REQUIRED TASK —
Repeat the entries below exactly as they appear, with no pictures.

RECORDS FOR THIS TASK —
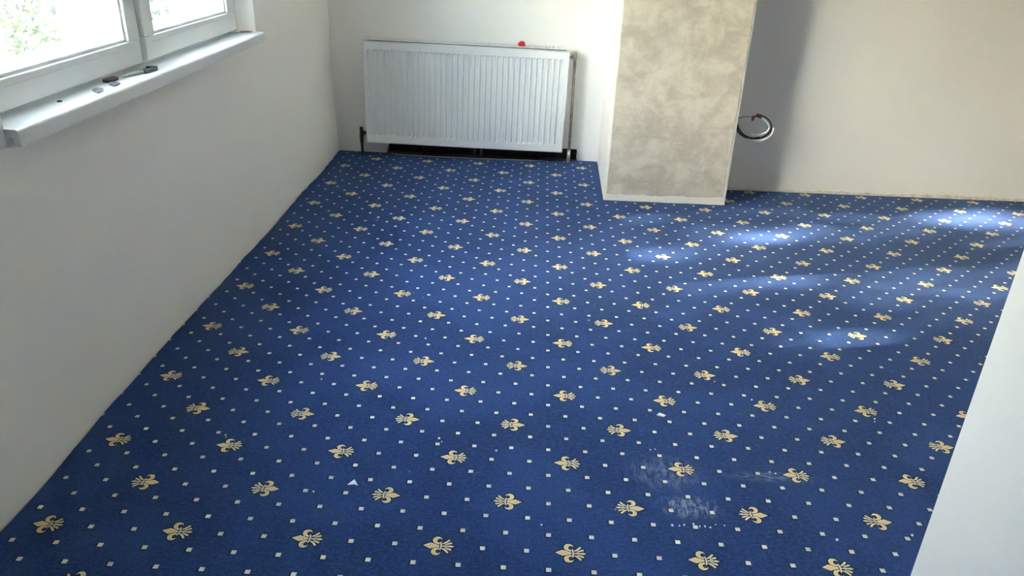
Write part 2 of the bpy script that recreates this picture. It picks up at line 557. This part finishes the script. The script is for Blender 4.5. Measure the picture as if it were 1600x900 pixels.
def sash(y0, y1, wl_, wr_, xf, xb, z0, wb_, name, lab, bead=True):
    mbs = MB(); ring(mbs, xb, xf, y0, y1, z0, 2.41, wl_, wr_, wb_, .075)
    s = mbs.build(name, M['white_lacquer'], win, bevel=.004)
    tag(s, lab)
    xm = (xf + xb) / 2
    mp = MB(); wbox(mp, xm - .002, xm + .002, y0 + wl_ - .004, y1 - wr_ + .004, z0 + wb_ - .004, 2.41 - .075 + .004)
    mp.build('pane', M['glass'], s)
    if bead:
        a0, a1, b0, b1 = y0 + wl_, y1 - wr_, z0 + wb_, 2.335
        g = MB()
        # a low moulding round the glass, set back from the sash face, and a fine groove line on the rail
        for (q0, q1, h0, h1) in ((a0 - .001, a1 + .001, b0 - .001, b0 + .010), (a0 - .001, a1 + .001, b1 - .010, b1 + .001),
                                 (a0 - .001, a0 + .010, b0, b1), (a1 - .010, a1 + .001, b0, b1)):
            wbox(g, xm + .002, xf - .010, q0, q1, h0, h1)
        g.build('glazing_bead', M['white_lacquer'], s, bevel=.003)
        g = MB()
        wbox(g, xf - .001, xf + .003, a0 - .022, a1 + .02, b0 - .0225, b0 - .019)
        g.build('rail_line', M['white_lacquer'], s)
    return s


sash(-3.040, -2.214, .07, .069, -.060, -.106, .901, .076, 'sash', 'near casement')
sash(-2.169, -1.332, .075, .084, -.062, -.106, .901, .076, 'sash', 'far casement')
sash(-3.04, -2.215, .085, .03, -.262, -.300, .90, .060, 'outer_sash', 'outer near casement', False)
sash(-2.170, -1.33, .03, .085, -.262, -.300, .90, .060, 'outer_sash', 'outer far casement', False)
# sill board
mb = MB()
sp = [(-.1075, .8465), (-.1075, .886)] + [(.026 + .010 * math.sin(t), .876 + .010 * math.cos(t)) for t in np.linspace(0, math.pi / 2, 6)] + \
     [(.036, .845), (.020, .845), (.020, .866), (.010, .866), (.010, .845), (.0005, .845), (.0005, .8465)]
poly = [(a - WO.x, c - WO.z) for a, c in sp]
mb.prism(poly, -3.056 - WO.y, -1.262 - WO.y, 1)
sill = mb.build('window_sill', M['sill'], win)
tag(sill, 'white sill board with a rounded nose')

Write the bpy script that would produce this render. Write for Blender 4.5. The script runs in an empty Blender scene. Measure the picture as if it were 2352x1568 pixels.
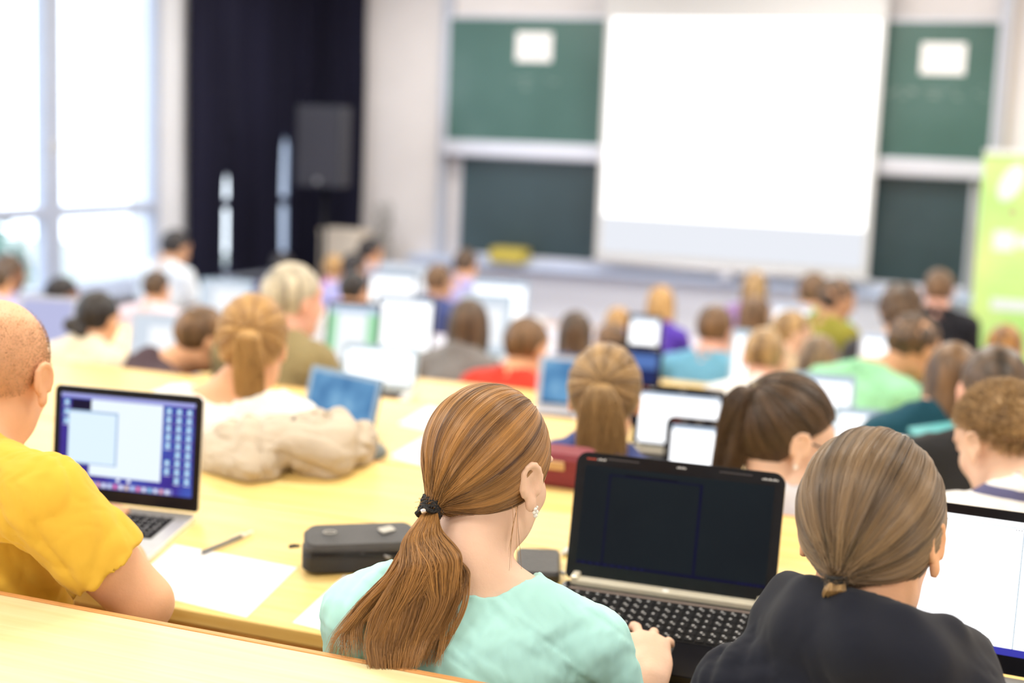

RESULT FOR THIS EXERCISE —
Write part 2 of the bpy script that recreates this picture. It picks up at line 557. This part finishes the script. The script is for Blender 4.5. Measure the picture as if it were 1600x900 pixels.
def sash(y0, y1, wl_, wr_, xf, xb, z0, wb_, name, lab, bead=True):
    mbs = MB(); ring(mbs, xb, xf, y0, y1, z0, 2.41, wl_, wr_, wb_, .075)
    s = mbs.build(name, M['white_lacquer'], win, bevel=.004)
    tag(s, lab)
    xm = (xf + xb) / 2
    mp = MB(); wbox(mp, xm - .002, xm + .002, y0 + wl_ - .004, y1 - wr_ + .004, z0 + wb_ - .004, 2.41 - .075 + .004)
    mp.build('pane', M['glass'], s)
    if bead:
        a0, a1, b0, b1 = y0 + wl_, y1 - wr_, z0 + wb_, 2.335
        g = MB()
        # a low moulding round the glass, set back from the sash face, and a fine groove line on the rail
        for (q0, q1, h0, h1) in ((a0 - .001, a1 + .001, b0 - .001, b0 + .010), (a0 - .001, a1 + .001, b1 - .010, b1 + .001),
                                 (a0 - .001, a0 + .010, b0, b1), (a1 - .010, a1 + .001, b0, b1)):
            wbox(g, xm + .002, xf - .010, q0, q1, h0, h1)
        g.build('glazing_bead', M['white_lacquer'], s, bevel=.003)
        g = MB()
        wbox(g, xf - .001, xf + .003, a0 - .022, a1 + .02, b0 - .0225, b0 - .019)
        g.build('rail_line', M['white_lacquer'], s)
    return s


sash(-3.040, -2.214, .07, .069, -.060, -.106, .901, .076, 'sash', 'near casement')
sash(-2.169, -1.332, .075, .084, -.062, -.106, .901, .076, 'sash', 'far casement')
sash(-3.04, -2.215, .085, .03, -.262, -.300, .90, .060, 'outer_sash', 'outer near casement', False)
sash(-2.170, -1.33, .03, .085, -.262, -.300, .90, .060, 'outer_sash', 'outer far casement', False)
# sill board
mb = MB()
sp = [(-.1075, .8465), (-.1075, .886)] + [(.026 + .010 * math.sin(t), .876 + .010 * math.cos(t)) for t in np.linspace(0, math.pi / 2, 6)] + \
     [(.036, .845), (.020, .845), (.020, .866), (.010, .866), (.010, .845), (.0005, .845), (.0005, .8465)]
poly = [(a - WO.x, c - WO.z) for a, c in sp]
mb.prism(poly, -3.056 - WO.y, -1.262 - WO.y, 1)
sill = mb.build('window_sill', M['sill'], win)
tag(sill, 'white sill board with a rounded nose')

Write the bpy script that would produce this render. Write for Blender 4.5. The script runs in an empty Blender scene. Measure the picture as if it were 2352x1568 pixels.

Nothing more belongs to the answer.